• **Directive**: Quote, line for line, the entries from the first through the one containing "tag(sb, 'curled black". Pictures are left out.
====== Extracted material
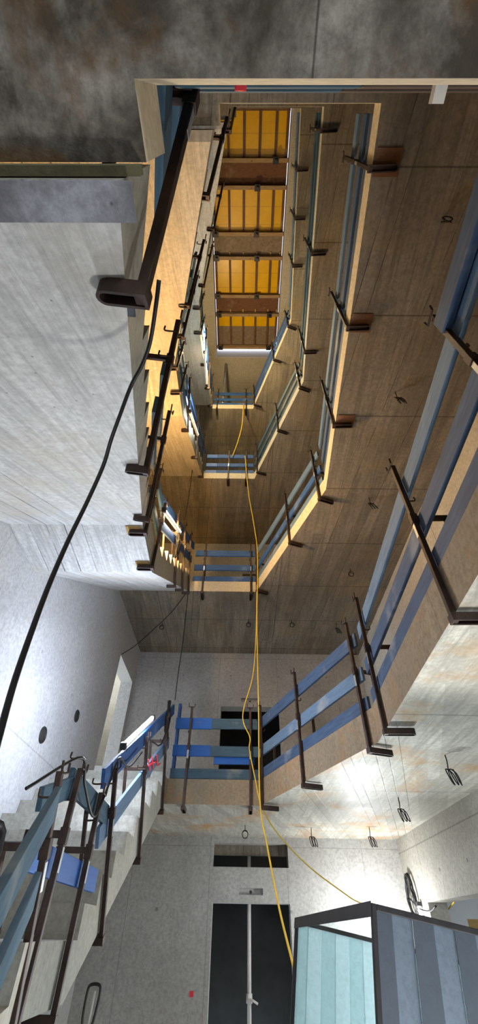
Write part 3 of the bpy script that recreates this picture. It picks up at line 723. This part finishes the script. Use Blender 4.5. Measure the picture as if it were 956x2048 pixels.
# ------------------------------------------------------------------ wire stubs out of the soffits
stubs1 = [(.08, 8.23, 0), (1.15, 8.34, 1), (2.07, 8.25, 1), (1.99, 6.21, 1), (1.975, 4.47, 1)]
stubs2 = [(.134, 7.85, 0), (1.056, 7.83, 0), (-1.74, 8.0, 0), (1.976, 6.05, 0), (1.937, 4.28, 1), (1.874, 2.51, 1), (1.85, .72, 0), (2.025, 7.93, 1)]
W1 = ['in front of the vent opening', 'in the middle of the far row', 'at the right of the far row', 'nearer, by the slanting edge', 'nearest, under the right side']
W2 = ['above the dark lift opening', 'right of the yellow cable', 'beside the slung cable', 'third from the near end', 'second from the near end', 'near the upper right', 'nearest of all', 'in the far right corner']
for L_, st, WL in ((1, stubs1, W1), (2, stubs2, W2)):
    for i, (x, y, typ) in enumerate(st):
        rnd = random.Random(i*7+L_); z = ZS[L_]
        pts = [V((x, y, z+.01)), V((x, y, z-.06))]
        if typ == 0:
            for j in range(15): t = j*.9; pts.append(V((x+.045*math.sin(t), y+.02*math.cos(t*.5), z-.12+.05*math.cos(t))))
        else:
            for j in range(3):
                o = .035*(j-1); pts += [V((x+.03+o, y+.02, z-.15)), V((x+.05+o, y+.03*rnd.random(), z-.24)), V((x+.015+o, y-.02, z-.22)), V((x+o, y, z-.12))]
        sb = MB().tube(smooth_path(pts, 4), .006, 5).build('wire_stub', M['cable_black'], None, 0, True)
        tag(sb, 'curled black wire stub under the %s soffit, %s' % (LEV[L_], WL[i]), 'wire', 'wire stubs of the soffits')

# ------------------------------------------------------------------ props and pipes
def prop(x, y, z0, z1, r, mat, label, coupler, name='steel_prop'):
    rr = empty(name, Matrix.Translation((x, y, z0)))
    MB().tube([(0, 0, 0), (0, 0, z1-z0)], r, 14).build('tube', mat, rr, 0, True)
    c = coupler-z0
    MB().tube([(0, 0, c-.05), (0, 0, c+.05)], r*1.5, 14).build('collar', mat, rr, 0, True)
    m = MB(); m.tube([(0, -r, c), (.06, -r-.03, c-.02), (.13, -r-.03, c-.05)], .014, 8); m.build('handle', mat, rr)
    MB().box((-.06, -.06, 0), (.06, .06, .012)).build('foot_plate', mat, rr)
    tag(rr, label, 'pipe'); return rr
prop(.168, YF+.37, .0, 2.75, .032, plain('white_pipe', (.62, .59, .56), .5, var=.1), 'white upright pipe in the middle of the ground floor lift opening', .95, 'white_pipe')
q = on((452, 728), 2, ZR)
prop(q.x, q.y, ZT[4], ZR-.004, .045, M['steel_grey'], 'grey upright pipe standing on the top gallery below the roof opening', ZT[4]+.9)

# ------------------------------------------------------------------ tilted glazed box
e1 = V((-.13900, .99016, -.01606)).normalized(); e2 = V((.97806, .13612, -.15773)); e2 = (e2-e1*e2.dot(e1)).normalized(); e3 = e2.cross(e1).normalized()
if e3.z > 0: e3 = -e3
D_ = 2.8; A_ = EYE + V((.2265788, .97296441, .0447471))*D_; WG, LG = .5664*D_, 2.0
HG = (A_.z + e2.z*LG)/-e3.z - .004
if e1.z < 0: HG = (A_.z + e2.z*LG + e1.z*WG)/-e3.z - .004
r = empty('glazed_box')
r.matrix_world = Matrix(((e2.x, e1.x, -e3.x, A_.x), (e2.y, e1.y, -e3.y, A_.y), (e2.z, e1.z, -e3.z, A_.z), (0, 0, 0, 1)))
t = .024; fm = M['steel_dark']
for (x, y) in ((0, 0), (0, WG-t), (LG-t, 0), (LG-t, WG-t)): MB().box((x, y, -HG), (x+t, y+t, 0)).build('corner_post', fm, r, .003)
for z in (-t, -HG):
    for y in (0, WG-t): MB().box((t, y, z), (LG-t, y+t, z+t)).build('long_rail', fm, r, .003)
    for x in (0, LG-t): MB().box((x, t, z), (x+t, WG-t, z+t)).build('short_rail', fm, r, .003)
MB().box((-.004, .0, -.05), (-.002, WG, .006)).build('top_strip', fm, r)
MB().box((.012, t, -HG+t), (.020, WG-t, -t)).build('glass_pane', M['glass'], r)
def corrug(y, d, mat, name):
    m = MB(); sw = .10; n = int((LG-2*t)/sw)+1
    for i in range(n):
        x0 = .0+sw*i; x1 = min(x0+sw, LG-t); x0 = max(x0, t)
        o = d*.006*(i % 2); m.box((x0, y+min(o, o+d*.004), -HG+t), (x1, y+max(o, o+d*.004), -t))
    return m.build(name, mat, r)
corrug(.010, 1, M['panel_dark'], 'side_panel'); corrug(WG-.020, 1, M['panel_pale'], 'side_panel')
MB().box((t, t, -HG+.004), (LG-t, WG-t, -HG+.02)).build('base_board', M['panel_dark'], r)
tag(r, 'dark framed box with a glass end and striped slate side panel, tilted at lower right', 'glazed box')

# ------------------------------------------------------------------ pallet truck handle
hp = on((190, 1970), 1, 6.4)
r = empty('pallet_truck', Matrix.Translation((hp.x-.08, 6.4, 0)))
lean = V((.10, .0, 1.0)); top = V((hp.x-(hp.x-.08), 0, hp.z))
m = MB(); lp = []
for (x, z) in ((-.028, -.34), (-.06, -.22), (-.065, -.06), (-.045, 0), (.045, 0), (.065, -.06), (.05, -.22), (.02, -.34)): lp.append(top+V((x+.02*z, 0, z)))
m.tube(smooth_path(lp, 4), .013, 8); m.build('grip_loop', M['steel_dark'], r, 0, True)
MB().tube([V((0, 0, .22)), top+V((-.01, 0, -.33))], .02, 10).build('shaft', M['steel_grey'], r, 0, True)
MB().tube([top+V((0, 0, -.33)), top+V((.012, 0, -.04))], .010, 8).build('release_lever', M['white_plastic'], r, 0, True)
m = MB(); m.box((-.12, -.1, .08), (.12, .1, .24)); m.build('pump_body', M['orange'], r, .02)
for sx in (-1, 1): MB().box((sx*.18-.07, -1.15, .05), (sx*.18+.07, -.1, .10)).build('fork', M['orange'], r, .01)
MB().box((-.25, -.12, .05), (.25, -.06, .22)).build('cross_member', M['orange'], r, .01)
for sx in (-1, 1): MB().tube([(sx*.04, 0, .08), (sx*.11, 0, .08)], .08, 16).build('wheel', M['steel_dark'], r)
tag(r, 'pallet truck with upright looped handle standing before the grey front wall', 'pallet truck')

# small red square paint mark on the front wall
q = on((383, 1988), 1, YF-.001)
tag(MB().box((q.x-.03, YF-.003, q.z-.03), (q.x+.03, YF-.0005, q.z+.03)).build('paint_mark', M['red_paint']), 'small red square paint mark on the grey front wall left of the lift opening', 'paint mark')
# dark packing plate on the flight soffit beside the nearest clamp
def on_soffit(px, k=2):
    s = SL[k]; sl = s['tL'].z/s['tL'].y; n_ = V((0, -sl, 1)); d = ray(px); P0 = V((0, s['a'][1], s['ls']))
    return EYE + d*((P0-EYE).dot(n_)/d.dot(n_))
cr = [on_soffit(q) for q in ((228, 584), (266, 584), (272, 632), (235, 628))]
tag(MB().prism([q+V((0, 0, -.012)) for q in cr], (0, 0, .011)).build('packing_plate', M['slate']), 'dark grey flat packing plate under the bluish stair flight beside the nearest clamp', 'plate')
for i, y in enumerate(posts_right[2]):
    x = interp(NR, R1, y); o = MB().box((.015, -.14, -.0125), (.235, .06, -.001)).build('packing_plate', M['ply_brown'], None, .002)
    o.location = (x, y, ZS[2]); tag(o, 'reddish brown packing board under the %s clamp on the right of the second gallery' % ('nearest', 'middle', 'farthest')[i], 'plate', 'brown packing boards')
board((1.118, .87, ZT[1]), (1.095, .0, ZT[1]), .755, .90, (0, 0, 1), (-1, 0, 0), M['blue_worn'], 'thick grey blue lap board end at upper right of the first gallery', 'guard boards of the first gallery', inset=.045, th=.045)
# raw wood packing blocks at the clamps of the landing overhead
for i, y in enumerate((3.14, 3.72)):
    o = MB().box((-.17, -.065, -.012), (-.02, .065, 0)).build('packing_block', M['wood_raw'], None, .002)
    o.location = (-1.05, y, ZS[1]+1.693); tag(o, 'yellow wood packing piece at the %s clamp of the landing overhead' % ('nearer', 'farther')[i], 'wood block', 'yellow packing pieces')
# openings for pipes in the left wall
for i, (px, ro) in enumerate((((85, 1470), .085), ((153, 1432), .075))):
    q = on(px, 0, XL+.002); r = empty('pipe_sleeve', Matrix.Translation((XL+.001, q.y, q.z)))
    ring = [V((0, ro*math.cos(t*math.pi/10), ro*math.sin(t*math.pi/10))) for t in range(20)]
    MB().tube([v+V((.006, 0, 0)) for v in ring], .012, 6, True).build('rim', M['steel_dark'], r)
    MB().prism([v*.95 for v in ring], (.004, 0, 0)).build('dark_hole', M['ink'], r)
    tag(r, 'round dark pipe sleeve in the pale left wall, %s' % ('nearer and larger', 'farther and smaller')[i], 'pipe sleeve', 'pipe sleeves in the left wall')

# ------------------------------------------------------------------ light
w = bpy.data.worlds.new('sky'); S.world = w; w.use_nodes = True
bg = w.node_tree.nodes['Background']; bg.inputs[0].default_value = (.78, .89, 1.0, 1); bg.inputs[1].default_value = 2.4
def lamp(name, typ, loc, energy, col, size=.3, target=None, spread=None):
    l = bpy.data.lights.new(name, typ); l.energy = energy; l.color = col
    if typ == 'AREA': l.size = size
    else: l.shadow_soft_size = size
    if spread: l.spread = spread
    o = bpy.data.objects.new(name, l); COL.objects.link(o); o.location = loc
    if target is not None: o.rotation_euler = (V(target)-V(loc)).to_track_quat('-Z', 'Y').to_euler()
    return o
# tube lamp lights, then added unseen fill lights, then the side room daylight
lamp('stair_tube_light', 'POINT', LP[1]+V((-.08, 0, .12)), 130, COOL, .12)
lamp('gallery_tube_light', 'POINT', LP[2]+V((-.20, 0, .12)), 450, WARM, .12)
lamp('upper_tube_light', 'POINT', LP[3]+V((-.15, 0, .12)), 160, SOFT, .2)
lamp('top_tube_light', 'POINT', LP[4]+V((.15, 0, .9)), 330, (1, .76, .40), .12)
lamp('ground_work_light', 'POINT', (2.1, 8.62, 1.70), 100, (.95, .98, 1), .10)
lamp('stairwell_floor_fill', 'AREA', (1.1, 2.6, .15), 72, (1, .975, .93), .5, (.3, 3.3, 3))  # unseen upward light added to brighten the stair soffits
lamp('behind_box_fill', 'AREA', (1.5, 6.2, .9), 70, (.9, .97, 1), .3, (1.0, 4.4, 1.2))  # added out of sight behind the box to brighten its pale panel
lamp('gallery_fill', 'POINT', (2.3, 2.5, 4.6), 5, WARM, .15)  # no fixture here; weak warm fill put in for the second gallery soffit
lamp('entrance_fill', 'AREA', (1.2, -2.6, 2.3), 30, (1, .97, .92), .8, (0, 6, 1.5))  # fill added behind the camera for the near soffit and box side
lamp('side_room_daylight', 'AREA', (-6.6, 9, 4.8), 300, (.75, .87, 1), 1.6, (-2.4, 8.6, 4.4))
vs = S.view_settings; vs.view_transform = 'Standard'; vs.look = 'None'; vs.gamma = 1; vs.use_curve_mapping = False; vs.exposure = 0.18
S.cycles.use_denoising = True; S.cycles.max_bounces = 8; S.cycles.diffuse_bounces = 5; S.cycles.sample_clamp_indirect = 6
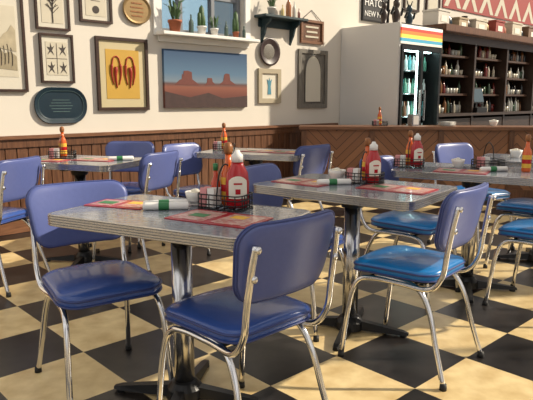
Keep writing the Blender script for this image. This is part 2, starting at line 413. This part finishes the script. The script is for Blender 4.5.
============
• **Written solution**:
Write part 3 of the bpy script that recreates this picture. It picks up at line 723. This part finishes the script. Use Blender 4.5. Measure the picture as if it were 956x2048 pixels.
# ------------------------------------------------------------------ wire stubs out of the soffits
stubs1 = [(.08, 8.23, 0), (1.15, 8.34, 1), (2.07, 8.25, 1), (1.99, 6.21, 1), (1.975, 4.47, 1)]
stubs2 = [(.134, 7.85, 0), (1.056, 7.83, 0), (-1.74, 8.0, 0), (1.976, 6.05, 0), (1.937, 4.28, 1), (1.874, 2.51, 1), (1.85, .72, 0), (2.025, 7.93, 1)]
W1 = ['in front of the vent opening', 'in the middle of the far row', 'at the right of the far row', 'nearer, by the slanting edge', 'nearest, under the right side']
W2 = ['above the dark lift opening', 'right of the yellow cable', 'beside the slung cable', 'third from the near end', 'second from the near end', 'near the upper right', 'nearest of all', 'in the far right corner']
for L_, st, WL in ((1, stubs1, W1), (2, stubs2, W2)):
    for i, (x, y, typ) in enumerate(st):
        rnd = random.Random(i*7+L_); z = ZS[L_]
        pts = [V((x, y, z+.01)), V((x, y, z-.06))]
        if typ == 0:
            for j in range(15): t = j*.9; pts.append(V((x+.045*math.sin(t), y+.02*math.cos(t*.5), z-.12+.05*math.cos(t))))
        else:
            for j in range(3):
                o = .035*(j-1); pts += [V((x+.03+o, y+.02, z-.15)), V((x+.05+o, y+.03*rnd.random(), z-.24)), V((x+.015+o, y-.02, z-.22)), V((x+o, y, z-.12))]
        sb = MB().tube(smooth_path(pts, 4), .006, 5).build('wire_stub', M['cable_black'], None, 0, True)
        tag(sb, 'curled black wire stub under the %s soffit, %s' % (LEV[L_], WL[i]), 'wire', 'wire stubs of the soffits')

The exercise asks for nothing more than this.